==== Dataset extract

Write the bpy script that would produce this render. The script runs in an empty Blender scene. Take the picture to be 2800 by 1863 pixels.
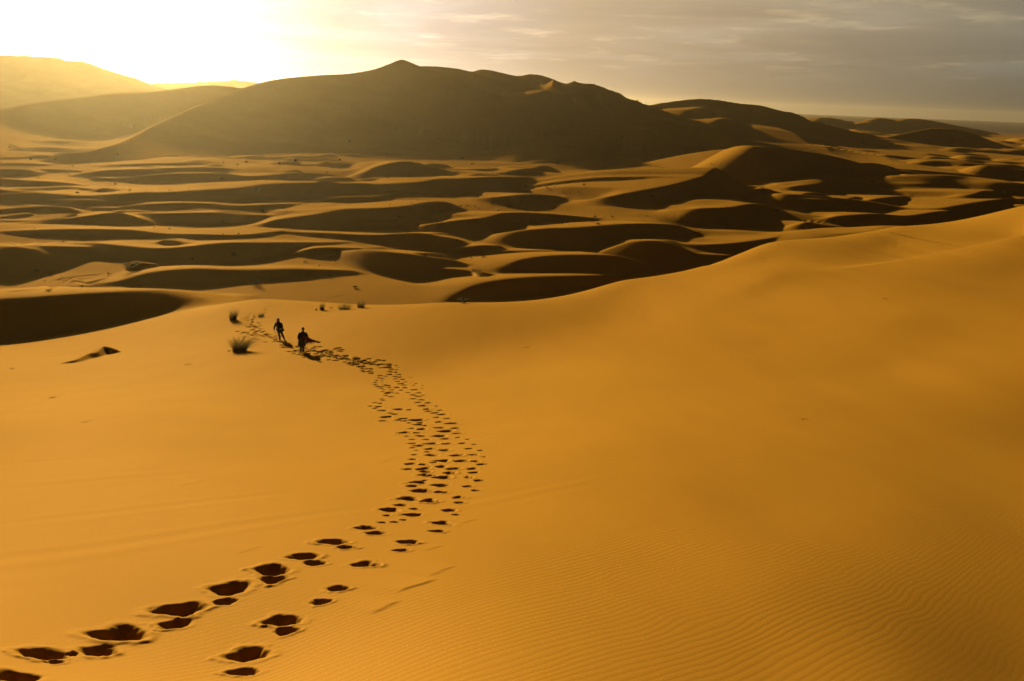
# A desert valley at low sun: near sand slope with a footprint trail, two walkers, dunes, haze.
SUN_E, EXPO, SKY_GAIN, NISH = 5.0, 1.42, .305, .01
HAZE, HAZE_G = .000031, .82
SKY_STOPS = [(0, (3.0, 2.9, 2.5)), (10, (1.42, 1.29, 1.19)), (14, (1.03, .88, .80)), (19, (.90, .77, .66)), (28, (.70, .54, .36)), (39, (.50, .39, .25)), (55, (.29, .27, .20)), (90, (.32, .28, .20)), (130, (.07, .066, .06))]
import bpy, bmesh, math, random, time
import numpy as np
from mathutils import Vector, Matrix, Euler

T0 = time.time()
random.seed(7)
rng = np.random.default_rng(11)
R = math.radians
C = bpy.context.scene.collection
Q = 1.0                       # grid density of the sand sheet

# ------------------------------------------------------------------ camera maths
# The photograph is measured in its own 2800 x 1863 pixels.  The camera stands CAMZ
# above the valley floor; heights below are kept relative to the camera and CAMZ is
# added when meshes are made.
F, CX, CY, PITCH, ROLL, CAMZ = 2425.0, 1400.0, 931.5, 15.15, 2.1, 30.0
FLOOR = -30.0
SUN_AZ, SUN_EL = -24.5, 9.0
RM = np.array(Matrix.Rotation(R(90 - PITCH), 3, 'X') @ Matrix.Rotation(R(ROLL), 3, 'Z'))

def ray(px, py):
    """azimuth (rad, + to the right) and tangent of elevation of a pixel's ray"""
    px = np.asarray(px, float); py = np.asarray(py, float)
    d = np.stack([(px - CX) / F, -(py - CY) / F, -np.ones_like(px)], -1) @ RM.T
    return np.arctan2(d[..., 0], d[..., 1]), d[..., 2] / np.hypot(d[..., 0], d[..., 1])

# ------------------------------------------------------------------ noise
def _hash(ix, iy, seed):
    h = (ix * 374761393 + iy * 668265263 + seed * 982451653) & 0xFFFFFFFF
    h = ((h ^ (h >> 13)) * 1274126177) & 0xFFFFFFFF
    return ((h ^ (h >> 16)) & 0xFFFF) / 65535.0

def vnoise(x, y, seed=0):
    ix = np.floor(x).astype(np.int64); iy = np.floor(y).astype(np.int64)
    fx = x - ix; fy = y - iy
    fx = fx * fx * fx * (fx * (fx * 6 - 15) + 10); fy = fy * fy * fy * (fy * (fy * 6 - 15) + 10)
    a = _hash(ix, iy, seed); b = _hash(ix + 1, iy, seed)
    c = _hash(ix, iy + 1, seed); d = _hash(ix + 1, iy + 1, seed)
    return (a + (b - a) * fx) * (1 - fy) + (c + (d - c) * fx) * fy - 0.5

def sstep(a, b, x):
    t = np.clip((x - a) / (b - a), 0, 1)
    return t * t * (3 - 2 * t)

def smax(a, b, k):
    return np.maximum(a, b) + np.maximum(k - np.abs(a - b), 0) ** 2 / (4 * k)

# ------------------------------------------------------------------ the sand sheet's grid (polar, finest where detail is small)
def spans(parts):
    out = [np.array([0.03])]
    for r1, step in parts:
        r0 = out[-1][-1]; n = max(2, int(math.log(r1 / r0) / (step / Q)))
        out.append(r0 * (r1 / r0) ** (np.arange(1, n + 1) / n))
    return np.concatenate(out)
RR = spans([(0.5, .25), (2.6, .05), (16, .0020), (80, .0020), (600, .0038), (1300, .0048), (2600, .008), (9000, .04)])
fine = np.arange(-36.5, 36.5001, .066 / Q)
coarse = np.linspace(36.5, 360 - 36.5, 122)[1:-1]
AZ = np.radians(np.concatenate([fine, coarse]))
NA, NR = len(AZ), len(RR)
NFINE = len(fine)
SA, CA = np.sin(AZ), np.cos(AZ)
X = RR[:, None] * SA[None, :]; Y = RR[:, None] * CA[None, :]      # rows = distance, columns = azimuth
LR = np.log(RR)

# ------------------------------------------------------------------ near dune + valley floor: a smooth surface through measured points
cols = {
 -300: [(1863, 4.8), (1500, 10.5), (1250, 19.6), (1100, 38.5), (1010, 55), (960, 84)],
 0: [(1863, 5.6), (1657, 7.7), (1500, 10.0), (1300, 15.8), (1150, 25), (1050, 47), (980, 70.5), (945, 88)],
 700: [(1863, 5.5), (1600, 7.8), (1400, 11.5), (1250, 18.2), (1120, 31.5), (1030, 46.5), (960, 60), (935, 66), (890, 77.5), (850, 86), (818, 97)],
 1223: [(1863, 4.85), (1600, 7.4), (1400, 11.4), (1188, 23.5), (1100, 33.5), (1000, 50), (930, 59.5), (870, 69.0), (828, 81.0)],
 1700: [(1863, 5.19), (1600, 7.86), (1400, 11.6), (1200, 20.2), (1050, 35.0), (950, 49.5), (870, 66), (810, 77), (766, 87)],
 2100: [(1863, 6.04), (1600, 8.8), (1400, 13.3), (1200, 21.5), (1050, 34.4), (950, 45.07), (870, 54.23), (800, 64.12), (755, 70.0), (700, 88.0), (660, 99.0)],
 2450: [(1863, 7.0), (1600, 10.5), (1400, 15.0), (1200, 24.0), (1000, 39.3), (870, 49.5), (780, 61.37), (701, 79.0), (650, 93.0), (614, 104.0)],
 2800: [(1863, 8.85), (1600, 12.6), (1400, 17.9), (1200, 27.6), (1000, 38.5), (850, 51.0), (741, 68), (641, 81.0), (605, 92.0), (565, 106.0)],
 3150: [(1863, 10.55), (1400, 20.61), (1200, 31.0), (1000, 39.0), (850, 53), (741, 68), (600, 85.0), (530, 105.0)],
}
behind = {-300: [(100, -24.0), (115, -26.3), (140, -30)], 0: [(100, -24.3), (115, -26.5), (140, -30)], 700: [(110, -25.4), (130, -30)],
          1223: [(95, -22.2), (125, -30)], 1700: [(105, -24), (130, -30)], 2100: [(125, -24), (155, -30)],
          2450: [(132, -24), (165, -30)], 2800: [(135, -22), (170, -30)], 3150: [(135, -22), (170, -30)]}
cu, cv, ct = [], [], []
for px, lst in cols.items():
    for py, D in lst:
        a, t = ray(px, py); cu.append(a * 2); cv.append(math.log(D)); ct.append(t)
    a, _ = ray(px, 900)
    for D, z in behind[px]:
        cu.append(a * 2); cv.append(math.log(D)); ct.append(z / D)
    for D in (200, 400):
        cu.append(a * 2); cv.append(math.log(D)); ct.append(FLOOR / D)
    lift = np.interp(px, [1223, 1700, 2800], [0, .2, .45])
    cu.append(a * 2); cv.append(math.log(2.2)); ct.append(-(2.55 + lift) / 2.2)
    cu.append(a * 2); cv.append(math.log(1.0)); ct.append(-2.1 - lift * .8)
cu, cv, ct = map(np.array, (cu, cv, ct))
def _tps(u, v):
    d2 = (u[..., None] - cu) ** 2 + (v[..., None] - cv) ** 2
    return 0.5 * d2 * np.log(d2 + 1e-12)
n = len(cu)
A = np.zeros((n + 3, n + 3)); A[:n, :n] = _tps(cu, cv) + np.eye(n) * 8e-4
A[:n, n:] = np.stack([np.ones(n), cu, cv], 1); A[n:, :n] = A[:n, n:].T
W = np.linalg.solve(A, np.concatenate([ct, np.zeros(3)]))
def tps_t(u, v):
    return _tps(u, v) @ W[:n] + W[n] + W[n + 1] * u + W[n + 2] * v

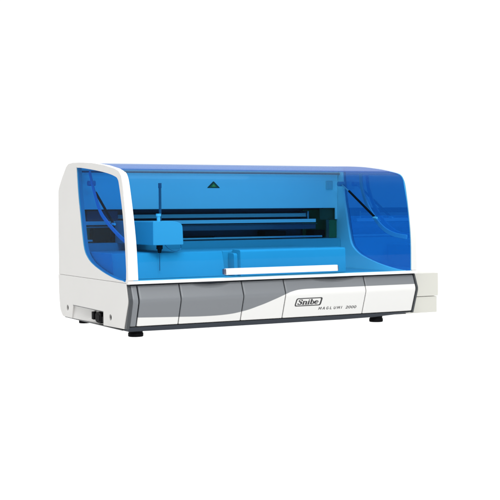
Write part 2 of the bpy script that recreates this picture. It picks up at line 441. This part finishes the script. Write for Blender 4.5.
for k, (g, adv) in enumerate(((S_, 0.74), (n_, 0.82), (i_, 0.40), (b_, 0.70), (e_, 0.64))):
    for q, (pts, w) in enumerate(g):
        stroke(bm, [(x + pen, y) for x, y in pts], w, 0.16, 0.6665, -0.1026, 0.0195, 1.36, 0.0006 + 0.00006*q)
    pen += adv
# logo badge: slanted rounded frame on the panel, letters inside it
def band_loop(bm, outer_l, inner_l, lift):
    a = [bm.verts.new(fp(x, z, lift)) for x, z in outer_l]; b = [bm.verts.new(fp(x, z, lift)) for x, z in inner_l]
    n = len(a)
    for i in range(n): bm.faces.new((a[i], a[(i+1) % n], b[(i+1) % n], b[i]))
bm2 = bmesh.new()
def para(x0, x1, z0, z1, sl): return [(x0, z0), (x1, z0), (x1 + sl*(z1-z0), z1), (x0 + sl*(z1-z0), z1)]
O_ = round_poly(para(0.6545, 0.7670, -0.1085, -0.0780, 0.16), 0.008, 6); I_ = round_poly(para(0.6600, 0.7612, -0.1055, -0.0810, 0.16), 0.0055, 6)
band_loop(bm2, O_, I_, 0.0006)
badge = link('logo_badge', mesh_of(bm2), INK, panels[3], smooth=False)
so = badge.modifiers.new('solid', 'SOLIDIFY'); so.thickness = 0.0005
let = link('lettering', mesh_of(bm), INK, badge, smooth=False)
# model line in spaced slanted capitals
LM = [([(0, 0), (0, 1)], .2), ([(0.02, 1), (.36, .25), (.70, 1)], .17), ([(.72, 1), (.72, 0)], .2)]
LA = [([(0, 0), (.36, 1)], .16), ([(.36, 1), (.72, 0)], .22), ([(.14, .33), (.58, .33)], .13)]
LG = [(arc(.38, .5, .34, .45, 50, 300, 14) + [(.68, .12), (.68, .45)], .17), ([(.42, .45), (.76, .45)], .15)]
LL = [([(.05, 1), (.05, 0)], .2), ([(0, .07), (.62, .07)], .15)]
LU = [([(.05, 1), (.05, .35)] + arc(.36, .36, .31, .31, 190, 350, 8) + [(.67, .35), (.67, 1)], .18)]
LI = [([(.1, 1), (.1, 0)], .2)]
N2 = [(arc(.33, .70, .27, .25, 170, -40, 10) + [(.05, .07)], .16), ([(.0, .07), (.66, .07)], .15)]
N0 = [(arc(.34, .5, .28, .44, 90, 450, 18), .17)]
def word(name, glyphs, x0, zb, sc, sx, adv, shear, drop):
    bm = bmesh.new()
    for k, g in enumerate(glyphs):
        for q, (pts, w) in enumerate(g):
            stroke(bm, pts, w, shear, x0 + adv*k, zb - drop*k, sc, sx, 0.0006 + 0.00006*q)
    return link(name, mesh_of(bm), INK, panels[3], smooth=False)
word('model_lettering', [LM, LA, LG, LL, LU, LM, LI], 0.7620, -0.1252, 0.0098, 1.24, 0.0163, 0.2, 0.00012)
word('model_lettering', [N2, N0, N0, N0], 0.8800, -0.1264, 0.0100, 1.45, 0.0122, 0.2, 0.00012)

# --- feet -------------------------------------------------------------------------
def foot(x, y, r=0.0265):
    bm = bmesh.new()
    add_tube(bm, [(x, y, FZ), (x, y, FZ+0.002), (x, y, FZ+0.011), (x, y, FZ+0.013), (x, y, FZ+0.0135), (x, y, -0.160)], [r*0.93, r, r, r*0.98, r*0.92, r*0.92], 32)
    return link('foot', mesh_of(bm), BLACK, root)
foot(0.054, 0.055); foot(1.052, 0.050); foot(0.066, 0.612, 0.021); foot(1.130, 0.612)

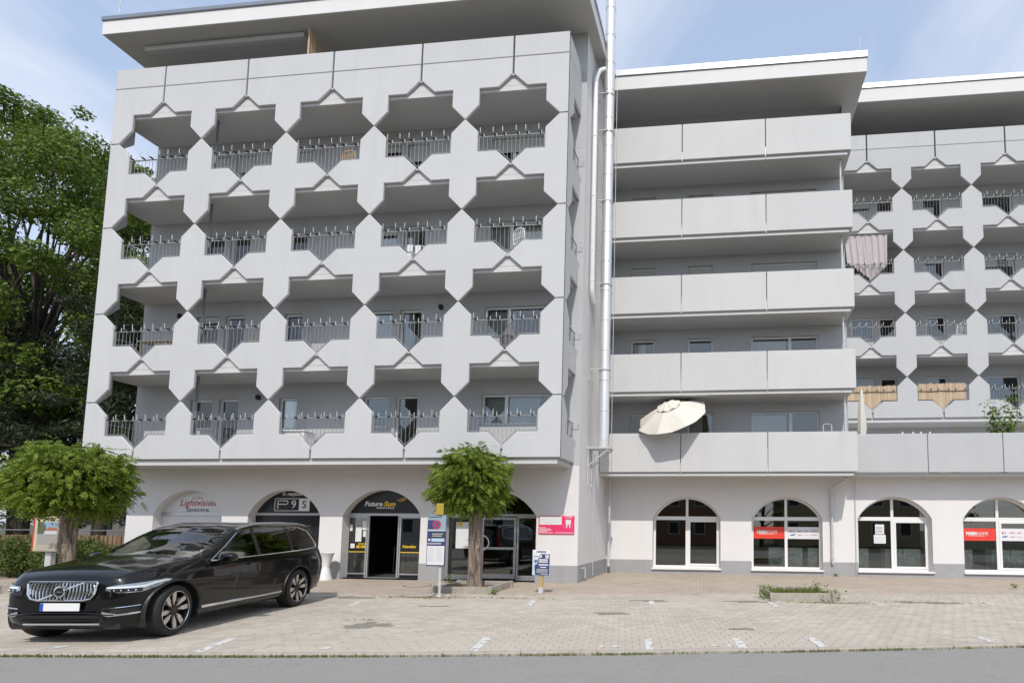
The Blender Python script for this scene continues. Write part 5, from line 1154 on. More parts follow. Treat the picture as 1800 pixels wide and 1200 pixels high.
def nose(x, z):
    w = np.clip((x - 1.75) / .55, 0, 1); w = w * w * (3 - 2 * w)
    dz = np.maximum(0, z - .60); dl = np.maximum(0, .46 - z)
    tail = np.clip((-1.9 - x) / .6, 0, 1)
    w2 = np.clip((x - 1.93) / .43, 0, 1)
    return x - w * (.30 * dz**2 + 1.6 * dl**2) - .17 * w2 * w2
nx, nj = SEC.shape[:2]
def surf_y(x, z):
    f = np.interp(-x, -GX, np.arange(nx)); i = int(min(f, nx - 2)); t = f - i; r = []
    for k in (i, i + 1):
        s = SEC[k, 2 * SUB:10 * SUB]; o = np.argsort(s[:, 1]); r.append(np.interp(z, s[o, 1], s[o, 0]))
    return r[0] * (1 - t) + r[1] * t
M_CARPAINT = mat('black_car_paint', (0.0025, 0.0025, 0.0030), .3, spec=.12, coat=.75)
M_CARTRIM = mat('car_black_plastic', (0.012, 0.012, 0.012), .45); M_CHROME = mat('chrome', (.78, .79, .80), .10, metal=1.0); M_SATIN = mat('satin_silver', (.62, .62, .62), .3, metal=.9)
M_CARGLASS = glass_mat('car_glass', (.80, .85, .83), 1.5); M_TINT = glass_mat('car_tinted_glass', (.10, .11, .11), 1.5)
M_LEATHER = mat('grey_leather', (.30, .285, .26), .6); M_HEAD = mat('headliner_beige', (.46, .45, .41), .9); M_TYRE = mat('tyre_rubber', (0.016, 0.016, 0.016), .75, bump=.3, bscale=60)
M_LAMP = mat('headlamp_lens', (.42, .46, .48), .08, metal=.75); M_DRL = mat('lamp_white', (.80, .82, .84), .25); M_TAIL = mat('tail_lamp_red', (.35, .008, .012), .12, coat=1.0)
car = thing('parked_car', 'black SUV parked at the left with chrome grille and two-tone alloy wheels', 'car', (-9.33, 9.12, 0), math.atan2(-.987, .16), scale=1.0)
car.scale = (1.035, .975, .955)
LOC = dict(world=False)
DLO = [(.80, 1.105), (.42, 1.325), (.05, 1.565), (-.30, 1.642), (-.8, 1.672), (-1.4, 1.672), (-1.80, 1.658), (-2.08, 1.58), (-2.25, 1.285), (-2.17, 1.215), (-1.5, 1.172), (-.5, 1.142), (.2, 1.122)]
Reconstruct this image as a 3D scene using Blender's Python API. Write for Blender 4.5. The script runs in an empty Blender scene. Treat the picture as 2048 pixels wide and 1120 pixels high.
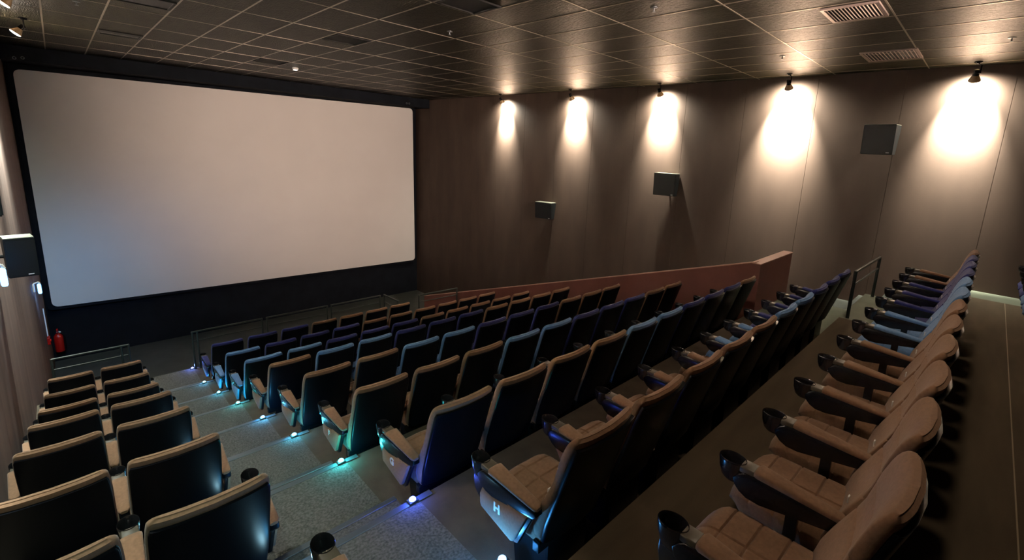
import bpy, bmesh, math, random
from mathutils import Vector, Matrix
random.seed(7)
S = bpy.context.scene
COL = S.collection
OZ = 6.72                       # camera height over the low front floor

# ------------------------------------------------------------------ materials
def mat(name, col, rough=0.7, metal=0.0, spec=0.5, noise=None, bump=None, emit=None, estr=0.0, coat=0.0, sheen=0.0):
    m = bpy.data.materials.new(name); m.use_nodes = True
    nt = m.node_tree; b = nt.nodes['Principled BSDF']
    b.inputs['Base Color'].default_value = (*col, 1)
    b.inputs['Roughness'].default_value = rough
    b.inputs['Metallic'].default_value = metal
    b.inputs['Specular IOR Level'].default_value = spec
    b.inputs['Coat Weight'].default_value = coat
    b.inputs['Sheen Weight'].default_value = sheen
    if emit:
        b.inputs['Emission Color'].default_value = (*emit, 1)
        b.inputs['Emission Strength'].default_value = estr
    tc = nt.nodes.new('ShaderNodeTexCoord')
    def mapping(scale):
        mp = nt.nodes.new('ShaderNodeMapping'); mp.inputs['Scale'].default_value = scale
        nt.links.new(tc.outputs['Object'], mp.inputs['Vector']); return mp
    if noise:                    # (scale vec, amount, detail)
        sc, amt, det = noise
        n = nt.nodes.new('ShaderNodeTexNoise'); n.inputs['Scale'].default_value = 1; n.inputs['Detail'].default_value = det
        nt.links.new(mapping(sc).outputs[0], n.inputs['Vector'])
        r = nt.nodes.new('ShaderNodeMapRange')
        r.inputs['From Min'].default_value = .3; r.inputs['From Max'].default_value = .7
        r.inputs['To Min'].default_value = 1 - amt; r.inputs['To Max'].default_value = 1 + amt
        nt.links.new(n.outputs['Fac'], r.inputs['Value'])
        mx = nt.nodes.new('ShaderNodeMix'); mx.data_type = 'RGBA'; mx.blend_type = 'MULTIPLY'; mx.inputs['Factor'].default_value = 1
        mx.inputs['A'].default_value = (*col, 1)
        nt.links.new(r.outputs[0], mx.inputs['B']); nt.links.new(mx.outputs['Result'], b.inputs['Base Color'])
    if bump:                     # (scale vec, strength, distance)
        sc, st, di = bump
        n = nt.nodes.new('ShaderNodeTexNoise'); n.inputs['Scale'].default_value = 1; n.inputs['Detail'].default_value = 4
        nt.links.new(mapping(sc).outputs[0], n.inputs['Vector'])
        bp = nt.nodes.new('ShaderNodeBump'); bp.inputs['Strength'].default_value = st; bp.inputs['Distance'].default_value = di
        nt.links.new(n.outputs['Fac'], bp.inputs['Height']); nt.links.new(bp.outputs[0], b.inputs['Normal'])
    return m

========

Exercise instructions:
Starting at the top of the listing above, reproduce each line up to and including the one with "from mathutils import Vector, Matrix, Euler"; omit the pictures.

Solution below:
Write the bpy script that would produce this render. The script runs in an empty Blender scene. Take the picture to be 2800 by 1863 pixels.
# A desert valley at low sun: near sand slope with a footprint trail, two walkers, dunes, haze.
SUN_E, EXPO, SKY_GAIN, NISH = 5.0, 1.42, .305, .01
HAZE, HAZE_G = .000031, .82
SKY_STOPS = [(0, (3.0, 2.9, 2.5)), (10, (1.42, 1.29, 1.19)), (14, (1.03, .88, .80)), (19, (.90, .77, .66)), (28, (.70, .54, .36)), (39, (.50, .39, .25)), (55, (.29, .27, .20)), (90, (.32, .28, .20)), (130, (.07, .066, .06))]
import bpy, bmesh, math, random, time
import numpy as np
from mathutils import Vector, Matrix, Euler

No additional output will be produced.